NFL Comparison: Kelvin Beachum

Teams With Need at Position: Arizona Cardinals, Carolina Panthers, Cincinnati Bengals, Miami Dolphins, Minnesota Vikings, Oakland Raiders, Tampa Bay Buccaneers, Washington Redskins

Projection: Sixth to seventh round

Bottom Line

A three-year starter who developed into one of the top offensive linemen at FCS level, Opeta certainly offers value as a developmental project. There’s no doubting his power if his bench press numbers at the Combine are any indication. If he can learn how to successfully harness that power, he has a legitimate chance of making an impact at the next level.

But Opeta is ostensibly raw and in need of a lot of work. He plays too upright which essentially gives the leverage battle to the player he’s blocking.
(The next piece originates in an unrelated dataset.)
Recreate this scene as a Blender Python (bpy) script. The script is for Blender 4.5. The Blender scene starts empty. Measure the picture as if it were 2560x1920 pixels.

His hand usage is subpar and it’s a significant question mark as to whether he’ll be able to win at the point of attack against interior defenders with violent, active hands. It’s also uncertain as to whether his instincts in pass protection can hold up against the exotic looks he’ll see in the pros.

In the end, Opeta should be available late on day three of the draft and it’s possible he signs with a team as an undrafted free agent. But history has proven that’s far from a dealbreaker. If Opeta can clean up the elements of his game that need refining, he has every chance to make an NFL roster and shore up a given team’s depth at guard.